4. Income Approach: 
• The Income Approach is primarily used for properties that generate income, such as rental apartments, commercial buildings, or investment properties. This method is based on the ability of the property to generate rental income. Take the following steps:
• Calculate your Net Operating Income (NOI) as follows: Subtract the property's operating expenses (property taxes, insurance, and maintenance costs) from the total rental income to calculate the annual income.
• Capitalisation Rate: A capitalisation rate is a percentage that represents the expected return on investment from a property. Divide the NOI by the capitalisation rate to calculate the estimated market value.

5. Cost Approach: 
The Cost Approach is used when the property is unique and comparable sales are scarce. It calculates the cost of replacing the property with one similar to the market value estimate. The steps are as follows:
• Estimate the Replacement Cost: Determine the cost of constructing a comparable property from scratch, considering current construction costs and the value of the land.
• Depreciation: Consider any depreciation due to wear and tear or obsolescence.
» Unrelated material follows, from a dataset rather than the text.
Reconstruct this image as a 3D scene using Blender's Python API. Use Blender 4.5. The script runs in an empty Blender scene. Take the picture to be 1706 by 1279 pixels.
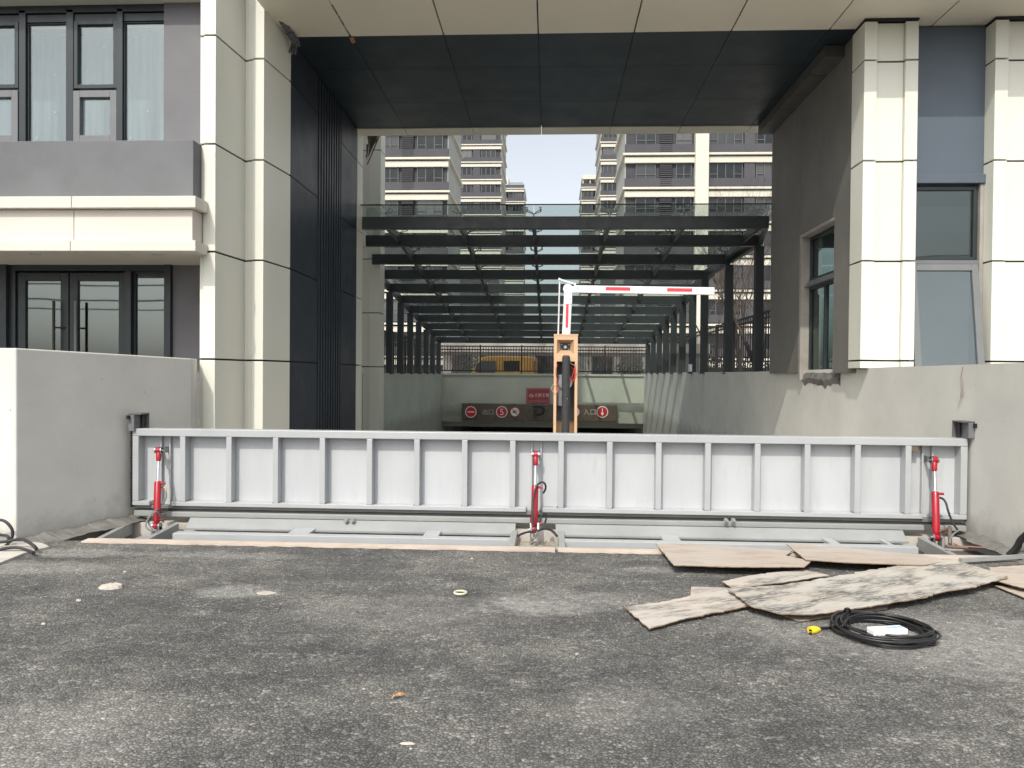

• Calculate the Market Value: To arrive at the estimated market value, subtract the depreciation from the replacement cost.

Conclusion:
Finally, determining the market value of a property requires a combination of research, analysis, and knowledge of the current real estate market. The Comparable Sales Approach is commonly used for residential properties, whereas the Income Approach and Cost Approach are better suited for income-generating or unique properties. Following these steps and considering various influencing factors, one can arrive at a reasonable estimate of the property's market value, assisting in making informed decisions about the property.